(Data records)
□ □ □ □ □

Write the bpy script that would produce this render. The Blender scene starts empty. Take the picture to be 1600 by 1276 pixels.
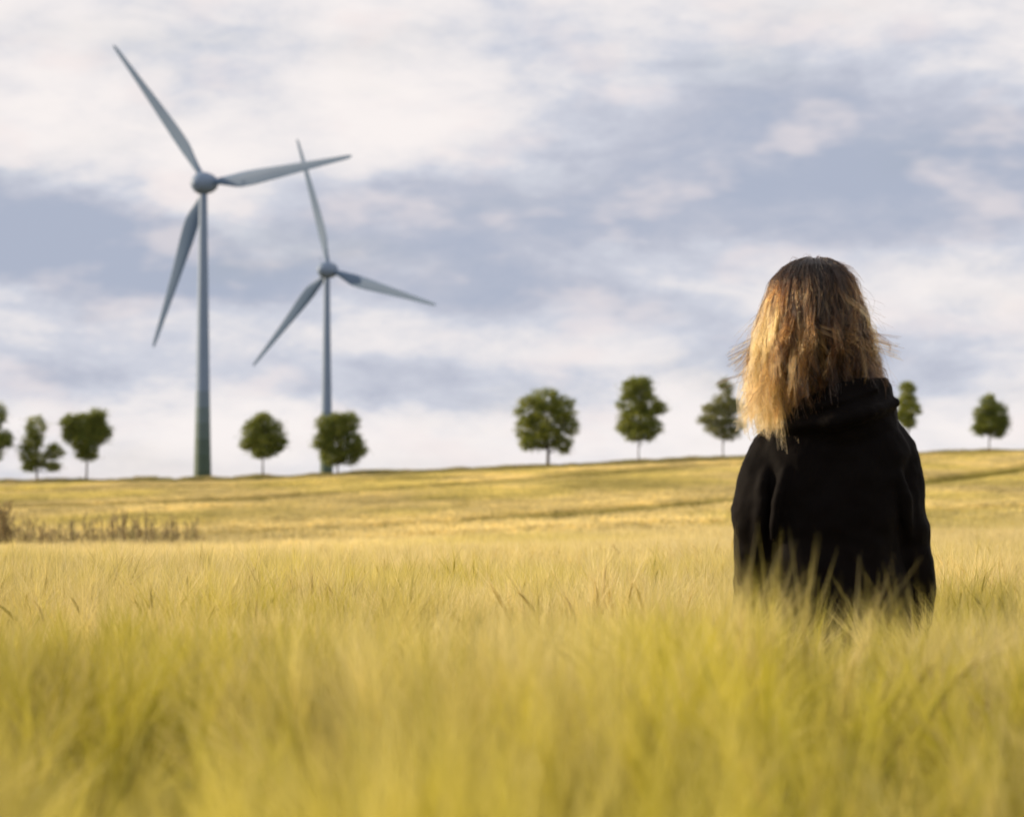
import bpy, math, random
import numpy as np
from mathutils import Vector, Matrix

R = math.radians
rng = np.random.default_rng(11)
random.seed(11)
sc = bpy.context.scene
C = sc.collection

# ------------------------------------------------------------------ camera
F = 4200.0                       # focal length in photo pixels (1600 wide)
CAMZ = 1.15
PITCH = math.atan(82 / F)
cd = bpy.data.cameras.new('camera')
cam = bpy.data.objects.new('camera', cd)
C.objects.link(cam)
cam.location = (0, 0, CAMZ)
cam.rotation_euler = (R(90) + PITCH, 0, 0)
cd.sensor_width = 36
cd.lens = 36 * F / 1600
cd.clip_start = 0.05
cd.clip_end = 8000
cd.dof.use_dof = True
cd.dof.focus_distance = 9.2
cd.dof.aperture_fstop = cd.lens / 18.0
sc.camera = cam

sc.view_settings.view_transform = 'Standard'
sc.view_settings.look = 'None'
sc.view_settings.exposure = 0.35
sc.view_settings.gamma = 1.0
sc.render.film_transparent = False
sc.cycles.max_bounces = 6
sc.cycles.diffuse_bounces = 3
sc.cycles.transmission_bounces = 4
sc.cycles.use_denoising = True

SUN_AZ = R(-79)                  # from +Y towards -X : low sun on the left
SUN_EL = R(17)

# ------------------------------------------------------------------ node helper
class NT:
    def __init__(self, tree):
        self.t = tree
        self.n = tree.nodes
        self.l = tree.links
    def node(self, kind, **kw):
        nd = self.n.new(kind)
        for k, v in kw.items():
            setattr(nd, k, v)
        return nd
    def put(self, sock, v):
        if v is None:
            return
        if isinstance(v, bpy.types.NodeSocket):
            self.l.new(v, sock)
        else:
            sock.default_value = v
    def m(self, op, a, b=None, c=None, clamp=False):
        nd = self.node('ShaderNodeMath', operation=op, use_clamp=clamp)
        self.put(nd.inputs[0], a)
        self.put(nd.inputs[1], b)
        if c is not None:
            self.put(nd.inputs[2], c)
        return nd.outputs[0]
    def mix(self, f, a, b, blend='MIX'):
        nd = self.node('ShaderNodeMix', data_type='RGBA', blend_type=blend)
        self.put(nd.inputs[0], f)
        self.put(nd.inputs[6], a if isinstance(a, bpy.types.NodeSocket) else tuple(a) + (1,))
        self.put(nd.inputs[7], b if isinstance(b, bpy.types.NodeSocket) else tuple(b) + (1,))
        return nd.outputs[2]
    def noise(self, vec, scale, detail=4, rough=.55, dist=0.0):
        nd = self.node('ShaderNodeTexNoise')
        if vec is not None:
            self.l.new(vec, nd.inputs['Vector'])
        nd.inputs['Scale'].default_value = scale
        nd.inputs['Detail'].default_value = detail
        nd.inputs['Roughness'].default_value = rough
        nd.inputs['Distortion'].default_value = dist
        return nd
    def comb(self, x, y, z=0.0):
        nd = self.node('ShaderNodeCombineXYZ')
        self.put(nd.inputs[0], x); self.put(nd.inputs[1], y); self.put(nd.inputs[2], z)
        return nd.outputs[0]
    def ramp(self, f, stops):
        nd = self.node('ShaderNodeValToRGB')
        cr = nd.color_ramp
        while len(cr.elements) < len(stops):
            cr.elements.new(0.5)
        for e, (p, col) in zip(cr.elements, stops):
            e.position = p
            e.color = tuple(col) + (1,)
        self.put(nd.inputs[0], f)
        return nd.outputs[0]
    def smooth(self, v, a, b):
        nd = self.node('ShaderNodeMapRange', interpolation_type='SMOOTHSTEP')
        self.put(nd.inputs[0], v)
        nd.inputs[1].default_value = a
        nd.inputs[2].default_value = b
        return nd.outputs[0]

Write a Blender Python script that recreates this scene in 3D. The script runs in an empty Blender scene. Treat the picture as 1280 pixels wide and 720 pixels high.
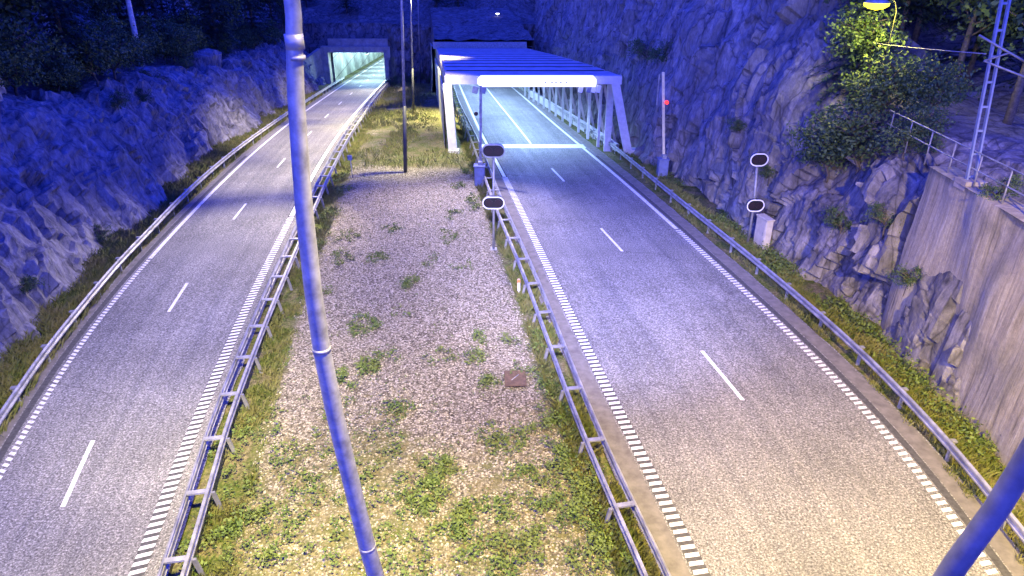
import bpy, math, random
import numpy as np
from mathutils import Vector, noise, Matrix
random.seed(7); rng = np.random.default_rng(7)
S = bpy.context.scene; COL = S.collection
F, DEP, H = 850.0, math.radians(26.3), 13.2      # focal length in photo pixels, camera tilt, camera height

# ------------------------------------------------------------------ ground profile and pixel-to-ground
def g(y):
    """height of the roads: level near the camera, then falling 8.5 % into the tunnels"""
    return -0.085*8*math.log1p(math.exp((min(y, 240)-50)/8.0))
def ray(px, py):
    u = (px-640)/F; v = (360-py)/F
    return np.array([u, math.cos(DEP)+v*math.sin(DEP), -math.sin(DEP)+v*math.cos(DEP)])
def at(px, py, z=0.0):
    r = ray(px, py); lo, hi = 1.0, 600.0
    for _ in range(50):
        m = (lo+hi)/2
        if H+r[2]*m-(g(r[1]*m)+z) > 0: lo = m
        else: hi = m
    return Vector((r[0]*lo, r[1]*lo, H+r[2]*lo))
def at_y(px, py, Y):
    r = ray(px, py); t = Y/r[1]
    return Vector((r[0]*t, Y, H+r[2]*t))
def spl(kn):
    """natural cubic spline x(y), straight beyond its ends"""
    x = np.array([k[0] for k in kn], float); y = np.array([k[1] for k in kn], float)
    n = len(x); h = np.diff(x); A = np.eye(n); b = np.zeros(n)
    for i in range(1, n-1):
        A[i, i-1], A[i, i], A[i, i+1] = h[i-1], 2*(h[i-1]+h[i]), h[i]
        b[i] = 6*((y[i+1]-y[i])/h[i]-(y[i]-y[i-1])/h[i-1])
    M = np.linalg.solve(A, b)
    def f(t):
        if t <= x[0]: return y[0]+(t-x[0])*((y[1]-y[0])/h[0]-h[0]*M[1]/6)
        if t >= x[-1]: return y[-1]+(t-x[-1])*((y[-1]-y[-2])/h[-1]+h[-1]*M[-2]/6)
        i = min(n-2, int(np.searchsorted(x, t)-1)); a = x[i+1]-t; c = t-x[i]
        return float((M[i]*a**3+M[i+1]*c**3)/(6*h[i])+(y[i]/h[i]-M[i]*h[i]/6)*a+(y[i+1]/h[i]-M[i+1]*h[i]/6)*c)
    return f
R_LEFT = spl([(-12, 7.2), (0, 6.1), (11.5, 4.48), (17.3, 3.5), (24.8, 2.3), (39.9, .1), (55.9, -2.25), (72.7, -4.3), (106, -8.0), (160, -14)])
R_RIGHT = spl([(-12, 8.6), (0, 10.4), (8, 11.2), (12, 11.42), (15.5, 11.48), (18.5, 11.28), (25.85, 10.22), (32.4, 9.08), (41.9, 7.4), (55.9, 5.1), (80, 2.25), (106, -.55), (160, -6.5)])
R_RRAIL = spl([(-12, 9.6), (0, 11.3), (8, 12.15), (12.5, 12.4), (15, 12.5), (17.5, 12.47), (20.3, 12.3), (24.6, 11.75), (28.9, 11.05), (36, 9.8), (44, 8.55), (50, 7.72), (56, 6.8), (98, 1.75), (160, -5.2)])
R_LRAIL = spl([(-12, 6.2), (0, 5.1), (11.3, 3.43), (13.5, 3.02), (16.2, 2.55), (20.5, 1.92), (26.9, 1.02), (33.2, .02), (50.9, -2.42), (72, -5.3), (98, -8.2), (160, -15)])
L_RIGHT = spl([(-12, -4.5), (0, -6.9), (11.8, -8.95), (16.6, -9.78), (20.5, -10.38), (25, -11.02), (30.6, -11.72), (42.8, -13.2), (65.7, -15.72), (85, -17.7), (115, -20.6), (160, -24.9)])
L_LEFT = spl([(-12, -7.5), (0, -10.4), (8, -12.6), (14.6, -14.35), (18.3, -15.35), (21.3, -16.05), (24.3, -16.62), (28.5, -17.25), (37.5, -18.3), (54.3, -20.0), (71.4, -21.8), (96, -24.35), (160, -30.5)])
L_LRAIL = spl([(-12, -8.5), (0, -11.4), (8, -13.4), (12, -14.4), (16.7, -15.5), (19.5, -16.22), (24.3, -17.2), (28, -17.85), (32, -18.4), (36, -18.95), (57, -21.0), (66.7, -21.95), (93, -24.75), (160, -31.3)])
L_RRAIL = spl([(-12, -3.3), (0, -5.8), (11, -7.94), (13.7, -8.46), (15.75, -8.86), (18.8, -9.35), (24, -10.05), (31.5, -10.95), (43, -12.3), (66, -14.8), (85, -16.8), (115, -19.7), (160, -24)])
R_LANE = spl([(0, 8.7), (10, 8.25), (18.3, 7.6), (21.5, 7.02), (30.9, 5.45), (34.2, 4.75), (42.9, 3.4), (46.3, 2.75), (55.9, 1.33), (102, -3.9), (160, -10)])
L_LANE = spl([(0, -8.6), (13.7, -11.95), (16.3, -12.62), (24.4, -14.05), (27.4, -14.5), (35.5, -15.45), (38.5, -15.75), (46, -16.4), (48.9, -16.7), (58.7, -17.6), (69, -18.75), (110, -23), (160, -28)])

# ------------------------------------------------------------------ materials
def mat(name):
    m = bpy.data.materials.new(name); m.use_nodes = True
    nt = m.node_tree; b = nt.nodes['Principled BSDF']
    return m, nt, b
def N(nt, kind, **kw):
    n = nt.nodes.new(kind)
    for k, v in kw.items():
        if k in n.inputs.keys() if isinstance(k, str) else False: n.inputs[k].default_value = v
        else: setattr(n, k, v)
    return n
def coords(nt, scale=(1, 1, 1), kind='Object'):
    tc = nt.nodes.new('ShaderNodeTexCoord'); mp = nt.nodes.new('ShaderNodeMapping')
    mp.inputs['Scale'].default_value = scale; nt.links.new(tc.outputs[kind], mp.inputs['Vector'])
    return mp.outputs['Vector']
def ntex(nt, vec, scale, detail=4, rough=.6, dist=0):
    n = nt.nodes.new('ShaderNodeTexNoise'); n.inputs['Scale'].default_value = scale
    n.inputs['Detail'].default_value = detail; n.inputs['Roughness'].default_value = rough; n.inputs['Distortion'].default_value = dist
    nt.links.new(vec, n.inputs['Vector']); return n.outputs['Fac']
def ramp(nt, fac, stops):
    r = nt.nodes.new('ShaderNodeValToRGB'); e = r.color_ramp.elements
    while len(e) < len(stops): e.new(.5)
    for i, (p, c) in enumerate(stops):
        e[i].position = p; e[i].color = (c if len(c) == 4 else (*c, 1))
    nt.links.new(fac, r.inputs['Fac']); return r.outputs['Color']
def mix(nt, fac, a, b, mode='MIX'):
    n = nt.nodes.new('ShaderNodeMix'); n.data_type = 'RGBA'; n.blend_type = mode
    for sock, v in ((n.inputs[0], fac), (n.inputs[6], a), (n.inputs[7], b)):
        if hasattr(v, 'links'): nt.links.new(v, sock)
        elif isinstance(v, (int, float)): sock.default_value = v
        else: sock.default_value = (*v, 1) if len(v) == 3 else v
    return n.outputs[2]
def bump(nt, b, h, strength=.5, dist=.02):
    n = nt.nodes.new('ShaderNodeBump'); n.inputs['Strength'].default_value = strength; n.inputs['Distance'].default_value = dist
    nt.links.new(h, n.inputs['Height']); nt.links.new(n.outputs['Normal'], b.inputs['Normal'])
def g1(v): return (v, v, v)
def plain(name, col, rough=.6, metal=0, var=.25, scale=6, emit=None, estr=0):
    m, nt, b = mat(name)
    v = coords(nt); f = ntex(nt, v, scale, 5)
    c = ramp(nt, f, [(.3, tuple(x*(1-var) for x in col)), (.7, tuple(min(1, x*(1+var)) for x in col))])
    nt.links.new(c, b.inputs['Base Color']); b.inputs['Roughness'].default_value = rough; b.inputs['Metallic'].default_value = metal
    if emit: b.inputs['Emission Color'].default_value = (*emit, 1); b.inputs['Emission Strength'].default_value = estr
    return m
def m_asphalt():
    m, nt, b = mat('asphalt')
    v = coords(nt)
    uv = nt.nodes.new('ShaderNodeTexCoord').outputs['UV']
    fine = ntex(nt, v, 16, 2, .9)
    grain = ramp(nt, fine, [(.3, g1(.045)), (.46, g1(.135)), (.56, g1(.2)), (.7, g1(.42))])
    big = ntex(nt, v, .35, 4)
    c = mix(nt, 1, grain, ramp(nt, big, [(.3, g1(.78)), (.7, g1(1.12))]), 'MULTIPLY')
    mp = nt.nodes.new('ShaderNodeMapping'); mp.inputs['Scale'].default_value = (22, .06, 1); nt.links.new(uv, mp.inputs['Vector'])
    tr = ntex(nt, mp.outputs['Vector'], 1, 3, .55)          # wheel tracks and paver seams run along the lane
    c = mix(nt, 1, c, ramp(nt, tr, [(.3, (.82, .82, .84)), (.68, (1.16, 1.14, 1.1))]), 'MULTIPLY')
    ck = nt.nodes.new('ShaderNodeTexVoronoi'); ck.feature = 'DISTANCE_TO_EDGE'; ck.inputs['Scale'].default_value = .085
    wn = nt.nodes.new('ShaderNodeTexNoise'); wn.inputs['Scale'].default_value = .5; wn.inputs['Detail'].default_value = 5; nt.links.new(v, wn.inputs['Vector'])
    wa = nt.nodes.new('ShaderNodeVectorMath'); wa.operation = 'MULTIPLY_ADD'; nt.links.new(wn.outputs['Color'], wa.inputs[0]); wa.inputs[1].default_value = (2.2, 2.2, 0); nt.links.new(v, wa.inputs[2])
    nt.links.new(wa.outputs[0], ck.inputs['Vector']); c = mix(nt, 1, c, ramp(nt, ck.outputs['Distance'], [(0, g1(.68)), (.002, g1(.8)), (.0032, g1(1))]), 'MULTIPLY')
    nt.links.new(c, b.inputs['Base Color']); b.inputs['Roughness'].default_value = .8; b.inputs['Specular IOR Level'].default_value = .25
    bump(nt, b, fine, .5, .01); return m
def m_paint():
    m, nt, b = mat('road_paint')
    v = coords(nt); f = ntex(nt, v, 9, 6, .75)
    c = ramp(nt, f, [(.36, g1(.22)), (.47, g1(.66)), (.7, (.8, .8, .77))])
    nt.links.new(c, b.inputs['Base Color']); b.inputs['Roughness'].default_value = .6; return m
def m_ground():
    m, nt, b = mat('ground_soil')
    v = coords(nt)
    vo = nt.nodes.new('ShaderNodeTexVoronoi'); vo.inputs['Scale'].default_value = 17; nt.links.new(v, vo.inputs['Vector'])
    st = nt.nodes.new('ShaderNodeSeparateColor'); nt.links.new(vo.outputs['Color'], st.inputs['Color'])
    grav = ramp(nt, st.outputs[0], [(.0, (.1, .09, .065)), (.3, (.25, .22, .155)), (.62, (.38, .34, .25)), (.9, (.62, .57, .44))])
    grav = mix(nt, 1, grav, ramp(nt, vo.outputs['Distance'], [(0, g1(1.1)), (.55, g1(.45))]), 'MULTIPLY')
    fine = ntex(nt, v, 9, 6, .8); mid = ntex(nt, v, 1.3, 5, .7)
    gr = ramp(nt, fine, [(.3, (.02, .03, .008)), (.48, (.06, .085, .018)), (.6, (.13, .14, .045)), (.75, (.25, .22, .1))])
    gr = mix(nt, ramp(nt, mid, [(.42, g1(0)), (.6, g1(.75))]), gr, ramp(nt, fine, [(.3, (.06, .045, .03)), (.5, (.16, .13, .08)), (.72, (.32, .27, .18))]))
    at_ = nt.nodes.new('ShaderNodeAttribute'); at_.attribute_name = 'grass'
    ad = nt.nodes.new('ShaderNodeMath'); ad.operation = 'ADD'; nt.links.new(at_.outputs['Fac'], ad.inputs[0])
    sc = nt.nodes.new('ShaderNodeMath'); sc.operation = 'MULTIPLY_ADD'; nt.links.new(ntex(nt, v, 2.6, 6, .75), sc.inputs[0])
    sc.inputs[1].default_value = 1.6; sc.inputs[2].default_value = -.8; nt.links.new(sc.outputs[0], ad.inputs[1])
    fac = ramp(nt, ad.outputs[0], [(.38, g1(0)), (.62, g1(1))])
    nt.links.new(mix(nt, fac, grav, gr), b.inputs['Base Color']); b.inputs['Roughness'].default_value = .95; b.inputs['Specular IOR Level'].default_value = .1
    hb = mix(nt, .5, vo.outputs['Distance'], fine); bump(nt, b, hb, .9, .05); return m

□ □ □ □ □

Scan the material above for the string "scene" and return the lines that hold it.

REPLY:
Write the bpy script that would produce this render. The Blender scene starts empty. Take the picture to be 1600 by 1276 pixels.
sc = bpy.context.scene
Write a Blender Python script that recreates this scene in 3D. The script runs in an empty Blender scene. Treat the picture as 1280 pixels wide and 720 pixels high.
S = bpy.context.scene; COL = S.collection